WORK TO DO: Retype, exactly as they stand, the lines from the start of the data to the line that contains "20), M['white'], t)", both ends included. Leave the pictures out.
=-=-=
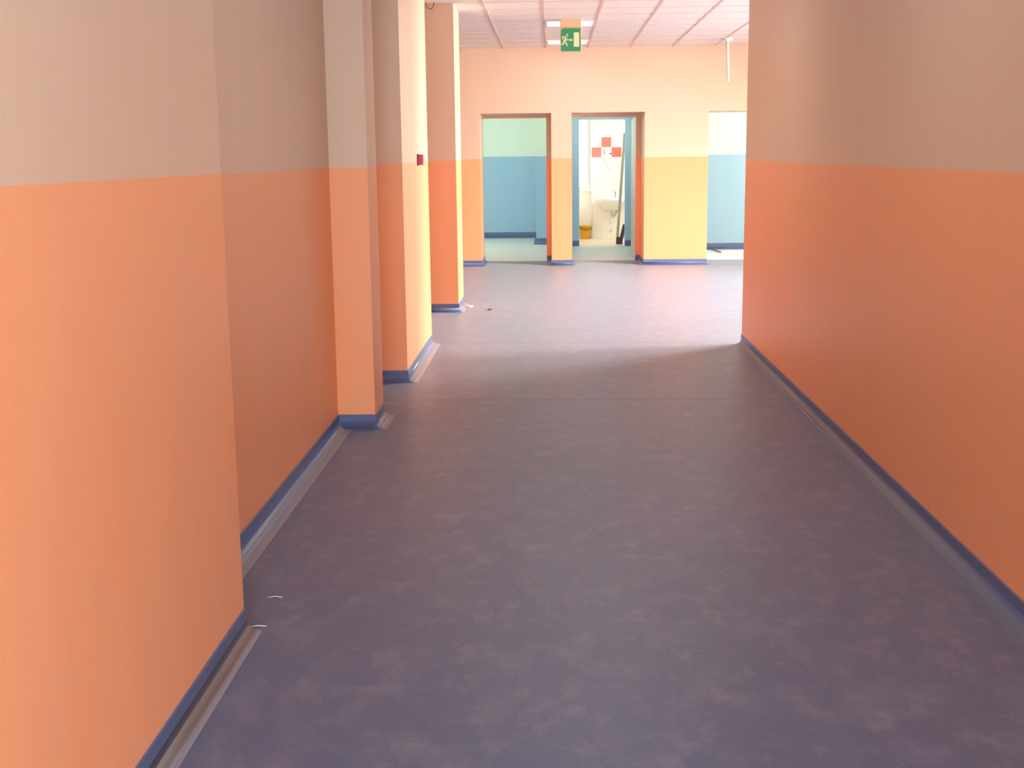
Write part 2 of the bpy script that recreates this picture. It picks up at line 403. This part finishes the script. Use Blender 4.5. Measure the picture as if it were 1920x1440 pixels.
# ------------------------------------------------------------------ ceiling lights
for (ly, lab) in ((14.60, 'lit square ceiling light just behind the exit sign, nearer of two'),
                  (16.98, 'lit square ceiling light close to the far wall, farther of two')):
    x0, x1 = -.091+.012, .509-.012
    t = thing('ceiling_light', lab, 'ceiling light', ((x0+x1)/2, ly+.3, H), 'recessed ceiling lights')
    bm = boxes((x0, x1, ly+.012, ly+.045, H-.008, H-.001), (x0, x1, ly+.555, ly+.588, H-.008, H-.001),
               (x0, x0+.03, ly+.045, ly+.555, H-.008, H-.001), (x1-.03, x1, ly+.045, ly+.555, H-.008, H-.001))
    link('frame', local(bm, t), M['white'], t)
    link('diffuser', local(boxes((x0+.03, x1-.03, ly+.045, ly+.555, H-.006, H-.0015)), t), M['lamp'], t)

# added, unseen fixtures for the corridor and anteroom fill lights at the top
for x, y, z in ((.3, 5.0, H), (.3, 8.6, H), (.8, 20.6, 2.9)):
    struct('trim_fill_lamp', boxes((x-.31, x+.31, y-.31, y+.31, z-.014, z+.01), bev=.003), M['white'])

# ------------------------------------------------------------------ small fittings
t = thing('fire_alarm_call_point', 'dark red fire alarm call point box on the sunlit corner wall', 'alarm box', (aD, 9.80, 1.574))
link('housing', boxes((0, .046, -.042, .042, -.040, .040), bev=.004), M['red'], t)
link('back_plate', boxes((-.002, .008, -.047, .047, -.045, .045)), M['red_dark'], t)

t = thing('hanging_rod', 'thin white rod hanging from a bracket under the hall ceiling', 'hanging rod', (2.33, 17.1, H))
link('rod', tube(bmesh.new(), [(.0, 0, -.03), (.012, 0, -.28), (.022, 0, -.56)], .018, 10), M['white'], t)
link('bracket', lathe(bmesh.new(), [(.09, 0), (.085, -.012), (.03, -.03), (.02, -.045)][::-1], (0, 0, 0), 20), M['white'], t)

bm = bmesh.new()
tube(bm, [(-1.245, 12.70, H), (-1.243, 12.70, 3.07), (-1.236, 12.71, 3.052), (-1.222, 12.715, 3.043), (-1.20, 12.715, 3.036),
          (-1.182, 12.715, 3.045), (-1.172, 12.71, 3.062), (-1.17, 12.70, 3.08), (-1.164, 12.70, H)], .004, 6)
tag(link('loose_cable', bm, M['wire']), 'loose dark cable loop hanging from the ceiling in front of the pillar', 'cable')

# bathroom fittings seen through the second opening
bs = thing('wash_basin', 'white wall-hung wash basin under the coral red tiles', 'wash basin', (1.13, yT-.012, .78))
bm = bmesh.new()
def ring(w, d, z, seg=32):
    r = []
    for k in range(seg):
        a = k/seg*2*math.pi; ca, sa = math.cos(a), math.sin(a)
        x = w*math.copysign(abs(ca)**.6, ca); y = -d/2 + d/2*math.copysign(abs(sa)**.6, sa)
        r.append(bm.verts.new((x, y, z)))
    return r
rs = [ring(.10, .16, -.26), ring(.20, .28, -.20), ring(.27, .40, -.12), ring(.295, .45, -.055), ring(.30, .46, -.01), ring(.295, .455, 0),
      ring(.27, .42, 0), ring(.255, .40, -.03), ring(.20, .32, -.10), ring(.08, .2, -.13)]
for a, b in zip(rs, rs[1:]):
    for k in range(32):
        f = bm.faces.new((a[k], a[(k+1) % 32], b[(k+1) % 32], b[k])); f.smooth = True
bm.faces.new(rs[0][::-1]); bm.faces.new(rs[-1])
bmesh.ops.recalc_face_normals(bm, faces=bm.faces)
link('bowl', bm, M['ceramic'], bs)
bm = tube(bmesh.new(), [(.07, -.08, 0), (.07, -.08, .09), (.07, -.10, .115), (.07, -.20, .10)], .014)
tube(bm, [(.07, -.08, .10), (.02, -.07, .15)], .007)
link('tap', bm, M['chrome'], bs)
bm = tube(bmesh.new(), [(.0, -.16, -.25), (.0, -.16, -.32), (.03, -.16, -.36), (.07, -.14, -.33), (.10, -.10, -.27), (.13, 0, -.25)], .018)
tube(bm, [(.04, -.1, -.22), (.18, -.1, -.24)], .014)
link('trap', bm, M['chrome'], bs)
link('drain_hose', tube(bmesh.new(), [(.02, -.14, -.30), (.0, -.13, -.36), (-.012, -.12, -.44), (-.015, -.11, -.49)], .022, 10), M['ceramic'], bs)
v = thing('pipe_valve', 'small chrome valve low on the tiled wall under the basin', 'valve', (1.12, yT, .145))
link('rosette', tube(bmesh.new(), [(0, 0, 0), (0, -.012, 0)], .034, 16), M['chrome'], v)
link('spindle', tube(bmesh.new(), [(0, -.012, 0), (0, -.05, 0)], .014, 10), M['chrome'], v)
k = thing('wall_cable', 'thin cable curving down the tiled wall between the red tiles', 'cable', (1.0, yT, 1.66))
link('cord', tube(bmesh.new(), [(.0, -.012, .02), (-.012, -.012, -.06), (-.008, -.012, -.16), (.02, -.012, -.24), (.07, -.012, -.31), (.125, -.012, -.36)], .005, 6), M['beige'], k)
link('cord_end', tube(bmesh.new(), [(.004, -.014, .04), (-.004, -.016, -.05)], .012, 8), M['wood'], k)
tag(link('wall_socket_stub', tube(bmesh.new(), [(1.108, yT, 1.612), (1.108, yT-.05, 1.612)], .015, 10), M['dark']),
    'small dark pipe stub on the wall beside the right red tile', 'pipe stub')
tag(link('drain_pipe', tube(bmesh.new(), [(.752, yT-.02, .0), (.752, yT-.02, .90)], .02, 10), M['ceramic']),
    'white upright pipe on the tiled wall beside the window ledge', 'pipe')

bk = thing('bucket', 'yellow plastic bucket on the bathroom floor below the window', 'bucket', (.63, 24.06, 0))
bm = lathe(bmesh.new(), [(.075, .0), (.085, .01), (.112, .235), (.118, .235), (.118, .25), (.106, .25), (.085, .03), (.02, .025)], (0, 0, 0), 24)
link('body', bm, M['yellow'], bk)
bm = tube(bmesh.new(), [(-.118, 0, .235), (-.112, -.05, .205), (-.07, -.105, .18), (0, -.125, .17), (.07, -.105, .18), (.112, -.05, .205), (.118, 0, .235)], .005, 6)
link('handle', bm, M['dark'], bk)

bm = bmesh.new(); box(bm, -.024, .024, -.012, .012, 0, 1.98, bev=.003)
o = tag(link('plank', bm, M['wood']), 'long grey plank leaning against the bathroom door jamb', 'plank')
o.location = (1.162, 22.62, .002); o.rotation_euler = (math.radians(-6.5), math.radians(3.3), 0)
o.rotation_euler = (math.radians(6.5), math.radians(3.4), 0)
bm = bmesh.new(); box(bm, -.032, .032, -.012, .012, 0, .36, bev=.002)
o = tag(link('board_offcut', bm, M['dark']), 'short dark board tilted against the jamb beside the plank', 'board')
o.location = (1.205, 22.42, .01); o.rotation_euler = (math.radians(6), math.radians(13), 0)
bm = bmesh.new(); box(bm, -.055, .055, -.03, .03, 0, .13, bev=.004)
o = tag(link('wood_block', bm, M['dark']), 'dark block on the floor at the foot of the plank', 'block'); o.location = (1.20, 22.50, 0)

# ------------------------------------------------------------------ litter on the floors
o = tag(link('stick', tube(bmesh.new(), [(2.665, 21.02, .012), (2.70, 20.7, .012), (2.735, 20.35, .012)], .010, 6), M['stick']),
        'thin brown stick lying on the floor of the blue room', 'stick')
for lab, p, q in (('white weld thread on the floor level with the near wall corner', (-1.06, 4.325), (-1.005, 4.325)),
                  ('white weld thread on the floor just before the near wall corner', (-1.055, 4.035), (-1.0, 4.04))):
    bm = tube(bmesh.new(), [(p[0], p[1], .004), ((p[0]+q[0])/2, p[1]+.003, .007), (q[0], q[1], .004)], .0018, 5)
    tag(link('thread', bm, M['scrap']), lab, 'thread', 'weld threads on the floor')
def scrap(name, lab, cat, c, r, m, h=.012):
    bm = bmesh.new(); n = 9
    top = [bm.verts.new((c[0]+r*(1+.35*math.sin(3*t+c[0]*9))*math.cos(t*2*math.pi/n), c[1]+r*1.4*math.sin(t*2*math.pi/n), .004+h*abs(math.sin(t*1.3)))) for t in range(n)]
    bot = [bm.verts.new((v.co.x, v.co.y, .001)) for v in top]
    mid = bm.verts.new((c[0], c[1], .006))
    for k in range(n):
        bm.faces.new((top[k], top[(k+1) % n], mid)); bm.faces.new((bot[k], bot[(k+1) % n], top[(k+1) % n], top[k]))
    bm.faces.new(bot[::-1]); bmesh.ops.recalc_face_normals(bm, faces=bm.faces)
    tag(link(name, bm, m), lab, cat)
scrap('paper_scrap', 'white scrap of paper at the foot of the hall pillar', 'paper scrap', (-.90, 13.25), .035, M['scrap'])
scrap('leaf', 'small brown dry leaf lying alone on the hall floor', 'leaf', (-.66, 12.97), .028, M['stick'])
=-=-=
RESPONSE:
Write part 2 of the bpy script that recreates this picture. It picks up at line 403. This part finishes the script. Use Blender 4.5. Measure the picture as if it were 1920x1440 pixels.
# ------------------------------------------------------------------ ceiling lights
for (ly, lab) in ((14.60, 'lit square ceiling light just behind the exit sign, nearer of two'),
                  (16.98, 'lit square ceiling light close to the far wall, farther of two')):
    x0, x1 = -.091+.012, .509-.012
    t = thing('ceiling_light', lab, 'ceiling light', ((x0+x1)/2, ly+.3, H), 'recessed ceiling lights')
    bm = boxes((x0, x1, ly+.012, ly+.045, H-.008, H-.001), (x0, x1, ly+.555, ly+.588, H-.008, H-.001),
               (x0, x0+.03, ly+.045, ly+.555, H-.008, H-.001), (x1-.03, x1, ly+.045, ly+.555, H-.008, H-.001))
    link('frame', local(bm, t), M['white'], t)
    link('diffuser', local(boxes((x0+.03, x1-.03, ly+.045, ly+.555, H-.006, H-.0015)), t), M['lamp'], t)

# added, unseen fixtures for the corridor and anteroom fill lights at the top
for x, y, z in ((.3, 5.0, H), (.3, 8.6, H), (.8, 20.6, 2.9)):
    struct('trim_fill_lamp', boxes((x-.31, x+.31, y-.31, y+.31, z-.014, z+.01), bev=.003), M['white'])

# ------------------------------------------------------------------ small fittings
t = thing('fire_alarm_call_point', 'dark red fire alarm call point box on the sunlit corner wall', 'alarm box', (aD, 9.80, 1.574))
link('housing', boxes((0, .046, -.042, .042, -.040, .040), bev=.004), M['red'], t)
link('back_plate', boxes((-.002, .008, -.047, .047, -.045, .045)), M['red_dark'], t)

t = thing('hanging_rod', 'thin white rod hanging from a bracket under the hall ceiling', 'hanging rod', (2.33, 17.1, H))
link('rod', tube(bmesh.new(), [(.0, 0, -.03), (.012, 0, -.28), (.022, 0, -.56)], .018, 10), M['white'], t)
link('bracket', lathe(bmesh.new(), [(.09, 0), (.085, -.012), (.03, -.03), (.02, -.045)][::-1], (0, 0, 0), 20), M['white'], t)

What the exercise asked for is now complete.